Kurzum, wir denken, es wäre jetzt der passende Augenblick, noch einmal politische und persönliche Erfahrungen, die durch und im KBW gemacht wurden, festzuhalten, Spuren zu sichern und Brüche in der Entwicklung für sich und andere nachvollziehbar zu machen.
Wir haben uns eine Art Aufsatzsammlung vorgestellt, geschrieben von ehemaligen und Noch-Mitgliedern, darunter auch solchen im BWK, den's ja auch noch irgend wie gibt. Angeschrieben haben wir ein Spektrum von ca. 30 Leuten, die wir (darunter Dich) bitten, einen Aufsatz beizusteuern, oder vielleicht auch nur eine kürzere Reflexion, einen Erlebnisbericht, eine bezeichnende Anekdote oder ähnliches. Natürlich war die Auswahl dieser Personen ganz subjektiv und willkürlich. Immerhin haben wir uns bemüht, eine Art von repräsentativem Sample zusammenzukriegen aus Leuten, die die Linie bestimmt, solchen, die sie leitend durchgeführt und solchen, die ihr hauptsächlich gefolgt sind. Wir haben neben solchen hierarchischen bestimmte biographische, soziale, geschlechtsspezifische u.a. Gesichtspunkte miteinbezogen, so daß ein Kreis von Leuten zusammenkommt, die jeweils 'ihre' Geschichte zu erzählen haben." (Arbeiterkampf des KB, Nov. 1984)
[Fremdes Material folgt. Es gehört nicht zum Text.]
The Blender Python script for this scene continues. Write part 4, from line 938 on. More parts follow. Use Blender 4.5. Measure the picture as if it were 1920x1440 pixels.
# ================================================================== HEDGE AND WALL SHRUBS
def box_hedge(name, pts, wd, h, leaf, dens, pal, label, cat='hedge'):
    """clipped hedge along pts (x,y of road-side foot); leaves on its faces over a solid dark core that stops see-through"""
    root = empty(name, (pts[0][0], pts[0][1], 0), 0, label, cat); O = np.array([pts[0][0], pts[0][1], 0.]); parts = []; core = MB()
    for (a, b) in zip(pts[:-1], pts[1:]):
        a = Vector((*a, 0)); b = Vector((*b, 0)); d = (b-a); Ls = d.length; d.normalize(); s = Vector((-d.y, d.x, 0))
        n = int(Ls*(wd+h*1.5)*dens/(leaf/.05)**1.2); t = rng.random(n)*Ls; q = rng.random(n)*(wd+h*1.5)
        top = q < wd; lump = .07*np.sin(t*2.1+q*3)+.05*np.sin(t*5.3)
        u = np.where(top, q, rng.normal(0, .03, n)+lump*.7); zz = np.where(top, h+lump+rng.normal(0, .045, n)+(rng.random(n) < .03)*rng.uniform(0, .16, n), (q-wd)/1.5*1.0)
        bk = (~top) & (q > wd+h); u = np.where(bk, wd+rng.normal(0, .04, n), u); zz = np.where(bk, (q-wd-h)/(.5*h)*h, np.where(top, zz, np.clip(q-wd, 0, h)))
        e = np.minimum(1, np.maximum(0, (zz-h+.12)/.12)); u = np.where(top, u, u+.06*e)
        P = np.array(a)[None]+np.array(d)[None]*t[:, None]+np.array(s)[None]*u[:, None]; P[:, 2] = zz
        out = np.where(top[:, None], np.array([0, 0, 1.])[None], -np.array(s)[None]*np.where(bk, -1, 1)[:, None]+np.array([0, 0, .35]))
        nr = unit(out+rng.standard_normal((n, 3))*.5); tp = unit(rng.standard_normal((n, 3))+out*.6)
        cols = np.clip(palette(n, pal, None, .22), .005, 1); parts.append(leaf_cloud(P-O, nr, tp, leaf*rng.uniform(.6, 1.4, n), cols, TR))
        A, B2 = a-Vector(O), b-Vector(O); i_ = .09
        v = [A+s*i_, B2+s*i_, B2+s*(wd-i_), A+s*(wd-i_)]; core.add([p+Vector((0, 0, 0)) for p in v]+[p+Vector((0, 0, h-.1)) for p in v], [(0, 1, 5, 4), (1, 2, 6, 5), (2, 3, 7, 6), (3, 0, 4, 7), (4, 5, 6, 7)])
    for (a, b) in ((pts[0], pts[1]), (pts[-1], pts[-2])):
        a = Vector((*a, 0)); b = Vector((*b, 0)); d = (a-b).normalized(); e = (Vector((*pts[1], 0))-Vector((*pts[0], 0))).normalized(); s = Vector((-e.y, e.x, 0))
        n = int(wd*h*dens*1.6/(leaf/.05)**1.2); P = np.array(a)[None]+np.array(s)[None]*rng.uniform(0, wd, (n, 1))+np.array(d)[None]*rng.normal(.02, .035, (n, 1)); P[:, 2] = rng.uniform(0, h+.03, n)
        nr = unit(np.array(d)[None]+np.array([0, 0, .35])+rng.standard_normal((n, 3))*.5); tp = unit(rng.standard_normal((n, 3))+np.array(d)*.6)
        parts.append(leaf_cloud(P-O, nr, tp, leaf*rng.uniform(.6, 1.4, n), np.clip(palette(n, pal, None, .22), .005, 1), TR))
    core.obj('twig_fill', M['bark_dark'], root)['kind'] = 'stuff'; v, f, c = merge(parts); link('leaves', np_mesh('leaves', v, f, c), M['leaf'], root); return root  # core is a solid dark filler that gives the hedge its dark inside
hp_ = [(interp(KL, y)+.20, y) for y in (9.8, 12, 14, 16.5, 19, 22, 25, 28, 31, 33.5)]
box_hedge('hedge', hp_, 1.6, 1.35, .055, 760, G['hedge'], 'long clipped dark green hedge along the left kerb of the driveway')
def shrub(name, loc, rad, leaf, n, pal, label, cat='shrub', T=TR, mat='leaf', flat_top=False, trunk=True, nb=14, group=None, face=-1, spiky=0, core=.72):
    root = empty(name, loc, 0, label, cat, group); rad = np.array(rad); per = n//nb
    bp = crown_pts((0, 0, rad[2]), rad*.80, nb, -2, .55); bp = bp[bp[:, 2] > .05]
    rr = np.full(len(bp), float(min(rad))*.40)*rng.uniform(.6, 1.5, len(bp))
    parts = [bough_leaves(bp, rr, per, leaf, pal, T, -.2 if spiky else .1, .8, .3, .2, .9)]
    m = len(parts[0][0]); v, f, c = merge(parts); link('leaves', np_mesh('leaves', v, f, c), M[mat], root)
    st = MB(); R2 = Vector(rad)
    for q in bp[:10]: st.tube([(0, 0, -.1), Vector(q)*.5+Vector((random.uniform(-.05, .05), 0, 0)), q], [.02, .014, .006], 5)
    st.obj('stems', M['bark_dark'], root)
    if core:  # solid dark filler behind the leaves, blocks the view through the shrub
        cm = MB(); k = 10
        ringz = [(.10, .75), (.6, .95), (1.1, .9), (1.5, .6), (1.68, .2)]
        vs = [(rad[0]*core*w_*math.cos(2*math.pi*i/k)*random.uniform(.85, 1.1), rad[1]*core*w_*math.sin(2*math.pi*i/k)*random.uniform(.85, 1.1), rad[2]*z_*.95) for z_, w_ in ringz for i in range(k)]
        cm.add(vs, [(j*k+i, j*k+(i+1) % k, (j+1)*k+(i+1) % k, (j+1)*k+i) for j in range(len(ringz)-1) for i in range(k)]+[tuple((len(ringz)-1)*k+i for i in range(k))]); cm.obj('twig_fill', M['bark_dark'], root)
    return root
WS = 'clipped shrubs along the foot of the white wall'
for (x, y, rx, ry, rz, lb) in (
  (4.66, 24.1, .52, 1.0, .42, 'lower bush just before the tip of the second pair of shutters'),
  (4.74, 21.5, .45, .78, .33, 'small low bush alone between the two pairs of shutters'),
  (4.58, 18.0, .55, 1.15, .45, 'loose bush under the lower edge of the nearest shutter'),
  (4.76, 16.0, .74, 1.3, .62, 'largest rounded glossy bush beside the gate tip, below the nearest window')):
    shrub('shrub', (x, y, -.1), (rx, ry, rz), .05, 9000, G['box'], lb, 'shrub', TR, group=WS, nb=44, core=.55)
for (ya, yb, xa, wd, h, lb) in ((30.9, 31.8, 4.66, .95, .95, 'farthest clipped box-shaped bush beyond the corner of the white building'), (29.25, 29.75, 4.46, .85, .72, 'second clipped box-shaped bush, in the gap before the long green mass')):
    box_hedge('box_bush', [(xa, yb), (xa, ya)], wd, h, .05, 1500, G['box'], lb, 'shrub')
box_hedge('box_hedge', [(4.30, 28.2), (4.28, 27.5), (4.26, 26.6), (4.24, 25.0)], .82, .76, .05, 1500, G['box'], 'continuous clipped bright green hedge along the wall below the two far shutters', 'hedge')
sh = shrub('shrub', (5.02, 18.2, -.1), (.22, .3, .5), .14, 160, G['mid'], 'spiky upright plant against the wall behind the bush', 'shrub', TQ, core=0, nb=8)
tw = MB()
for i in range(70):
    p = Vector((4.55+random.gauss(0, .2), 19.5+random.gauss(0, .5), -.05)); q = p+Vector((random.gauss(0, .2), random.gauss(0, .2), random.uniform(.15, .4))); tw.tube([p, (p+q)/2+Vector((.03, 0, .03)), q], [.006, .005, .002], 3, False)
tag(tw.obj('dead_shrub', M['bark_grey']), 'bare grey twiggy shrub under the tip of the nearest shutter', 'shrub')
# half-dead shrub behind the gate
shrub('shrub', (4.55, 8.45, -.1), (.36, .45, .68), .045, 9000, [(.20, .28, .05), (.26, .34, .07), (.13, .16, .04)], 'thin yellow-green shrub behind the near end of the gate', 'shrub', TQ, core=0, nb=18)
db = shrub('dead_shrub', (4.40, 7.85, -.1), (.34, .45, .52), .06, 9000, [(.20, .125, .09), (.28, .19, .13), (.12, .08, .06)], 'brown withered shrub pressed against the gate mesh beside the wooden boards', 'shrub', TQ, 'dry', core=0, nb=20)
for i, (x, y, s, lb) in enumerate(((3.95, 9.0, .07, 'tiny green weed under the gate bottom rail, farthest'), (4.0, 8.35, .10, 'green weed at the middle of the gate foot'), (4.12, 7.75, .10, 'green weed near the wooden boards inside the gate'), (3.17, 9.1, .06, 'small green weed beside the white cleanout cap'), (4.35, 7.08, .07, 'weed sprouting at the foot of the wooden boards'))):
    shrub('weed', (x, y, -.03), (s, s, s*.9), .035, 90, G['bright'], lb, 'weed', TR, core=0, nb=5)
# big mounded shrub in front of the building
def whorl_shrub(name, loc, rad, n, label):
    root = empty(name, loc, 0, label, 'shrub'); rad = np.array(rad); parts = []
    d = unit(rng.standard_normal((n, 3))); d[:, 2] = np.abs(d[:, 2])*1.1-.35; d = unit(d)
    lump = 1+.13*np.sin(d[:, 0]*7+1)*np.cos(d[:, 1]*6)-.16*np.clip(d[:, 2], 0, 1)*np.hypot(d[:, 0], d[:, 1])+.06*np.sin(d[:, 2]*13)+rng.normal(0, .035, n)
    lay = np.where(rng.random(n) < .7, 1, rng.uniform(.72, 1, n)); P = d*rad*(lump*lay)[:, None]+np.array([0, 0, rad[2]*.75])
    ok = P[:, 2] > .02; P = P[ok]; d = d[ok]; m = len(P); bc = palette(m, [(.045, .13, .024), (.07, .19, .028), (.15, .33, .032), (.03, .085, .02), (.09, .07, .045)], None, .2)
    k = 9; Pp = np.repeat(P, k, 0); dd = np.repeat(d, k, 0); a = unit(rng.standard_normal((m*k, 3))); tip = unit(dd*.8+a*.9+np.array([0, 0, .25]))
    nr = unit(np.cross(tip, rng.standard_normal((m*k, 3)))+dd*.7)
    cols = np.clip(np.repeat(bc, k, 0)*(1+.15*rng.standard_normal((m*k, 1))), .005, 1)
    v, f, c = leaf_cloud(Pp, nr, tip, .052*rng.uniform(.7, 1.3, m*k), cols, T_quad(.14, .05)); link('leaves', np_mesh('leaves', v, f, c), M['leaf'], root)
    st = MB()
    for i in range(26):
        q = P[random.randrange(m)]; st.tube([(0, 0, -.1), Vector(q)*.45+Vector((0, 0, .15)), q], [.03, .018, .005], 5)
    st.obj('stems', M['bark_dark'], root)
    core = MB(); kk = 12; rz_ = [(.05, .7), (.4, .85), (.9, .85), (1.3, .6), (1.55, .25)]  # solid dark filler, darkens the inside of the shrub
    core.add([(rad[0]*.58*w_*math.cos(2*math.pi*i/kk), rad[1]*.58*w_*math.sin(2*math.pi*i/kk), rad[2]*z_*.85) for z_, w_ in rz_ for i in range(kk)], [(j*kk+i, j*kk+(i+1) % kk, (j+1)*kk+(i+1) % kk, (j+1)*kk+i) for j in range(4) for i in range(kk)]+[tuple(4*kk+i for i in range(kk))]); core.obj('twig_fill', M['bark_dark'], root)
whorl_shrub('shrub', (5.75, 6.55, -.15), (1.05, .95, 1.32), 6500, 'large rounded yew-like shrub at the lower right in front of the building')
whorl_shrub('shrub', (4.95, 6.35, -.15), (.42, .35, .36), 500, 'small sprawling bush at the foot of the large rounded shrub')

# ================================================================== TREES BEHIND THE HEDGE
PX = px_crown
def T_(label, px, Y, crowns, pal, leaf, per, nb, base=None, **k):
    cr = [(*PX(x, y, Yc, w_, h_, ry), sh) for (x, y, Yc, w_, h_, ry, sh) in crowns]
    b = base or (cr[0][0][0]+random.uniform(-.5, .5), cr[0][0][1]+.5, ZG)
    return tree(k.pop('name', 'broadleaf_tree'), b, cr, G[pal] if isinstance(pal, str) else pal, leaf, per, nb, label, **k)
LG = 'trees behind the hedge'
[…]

Außer für die Hetze und Schadenfreude der antikommunistischen Bundesliga taugt der Abgang eines linken Vereins für nichts etwas. Nun wird man wieder einmal eines besseren belehrt: Der enttäuschte linke Charakter, der gestern noch gegen Resignation gewettert hat, weil er Erfolg für ein Argument hält, packt nicht einfach ein. Dann wäre er ja kein guter und richtiger Mensch - was er übrigens schon 1974 immer sein wollte. Ein echter linker Charakter möchte, wenn dann die Kinder kommen, die Frau ein Bäumchen im Hof pflanzt, ein Freund zu einem Schwätzchen vorbeikommt und nach einem guten Buch fragt, auch einmal von sich erzählen, nachdenken, philosophische Brüche rekonstruieren, sagen können, was er schwer erfahren und gelernt hat und was er bereut. Es gehört zu seinem Charakter, daß ihn das nicht einmal ankotzt."